発射装置37は、遊技者が発射ハンドル7を操作したタイミングから遊技球の初回の発射タイミングまでD1時間の遅れを生じさせた。更に、発射装置37は、遊技者が発射ハンドル7の操作を停止したタイミングから許可信号がLowになるまでD2時間の遅れを生じさせた。これに限らず、発射装置37は、D1時間の遅れ、又はD2時間の遅れのうち、一方の遅れについては生じないようにしてもよい。
特許請求の範囲、明細書及び図面に記載される全ての要素(例えば、表示装置、普通電動役物、図柄作動口等)は、個数を意識的に限定する明確な記載がない限り、物理的に単一であっても複数であっても構わないし、適宜配置の変更が行われても構わない。また、各要素につけられた名称(要素名)は、単に本件の記載のために便宜上付与したにすぎないものであり、それによって特別な意味が生じることを特に意識したものではない。従って、要素名のみによって要素が何であるかが限定解釈されるものではない。例えば、「表示装置」は、ハード単体でも、ソフトを含んだものであっても構わない。更には、上記全ての要素のうちの複数の要素を適宜一体的に構成するか、もしくはひとつの要素を複数の要素に分けて構成するかは、特許請求の範囲等において特定していない限り、何れも当業者であれば極めて容易に考えられる事項であるため、あえて明細書等において全パターンを記載しなくても何れのパターンも想定範囲内であることは明らかであることから、本発明に係る権利範囲に含まれることは勿論である。従って、その程度の範囲内での構成上の差異を有する遊技機を、本実施形態に記載がなされていないことを理由に採用することのみでは、本発明に係る権利を回避したことにはならない。その他、各要素の構成や形状等における、本実施形態から当業者であれば容易に考えられる自明な範囲の差異についても同様である。

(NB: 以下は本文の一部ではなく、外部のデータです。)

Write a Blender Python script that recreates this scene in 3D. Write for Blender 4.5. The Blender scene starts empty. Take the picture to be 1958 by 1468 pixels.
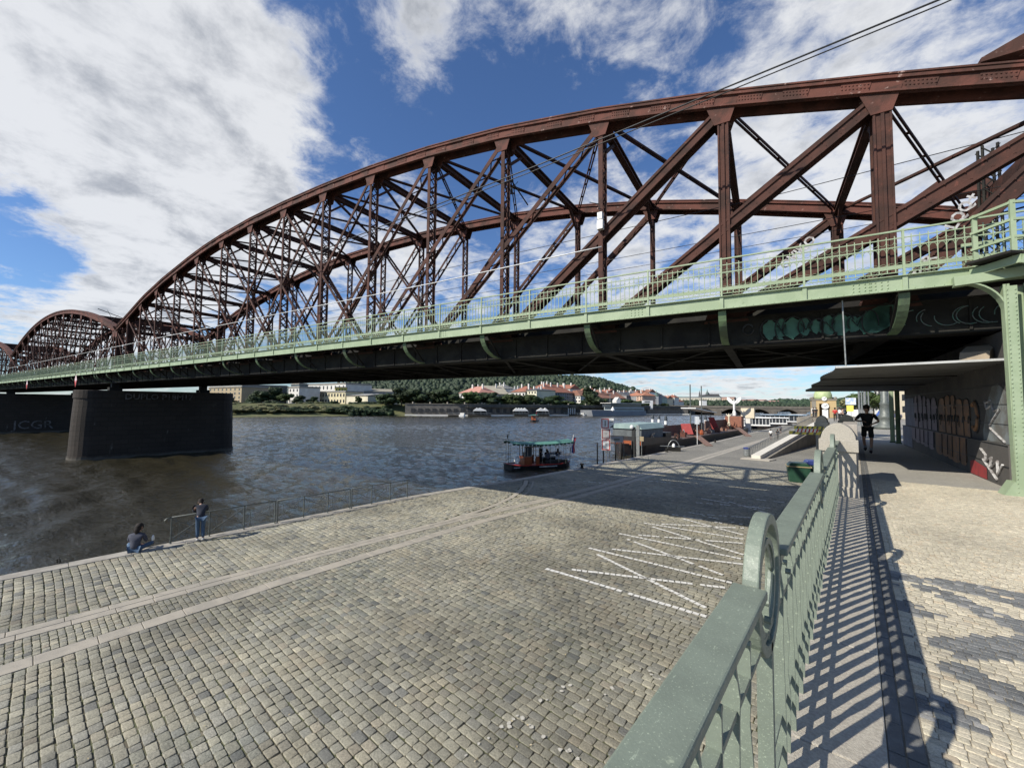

なお、本発明においては、パチンコ機1が「遊技機」に相当する。発射レバー73が「第一操作部」に相当する。発射ハンドル7が「操作手段」に相当する。打球槌95が「発射部」に相当する。駆動制御回路190及び発射モータ98が「駆動手段」に相当する。RC回路120が「遅延手段」に相当する。発射装置37が「発射手段」に相当する。球止めスイッチ75及びタッチセンサ76が「第二操作部」に相当する。分周回路130が「間欠信号出力手段」に相当する。フリップフロップ110が「駆動許可手段」に相当する。分周回路170が「駆動指示手段」に相当する。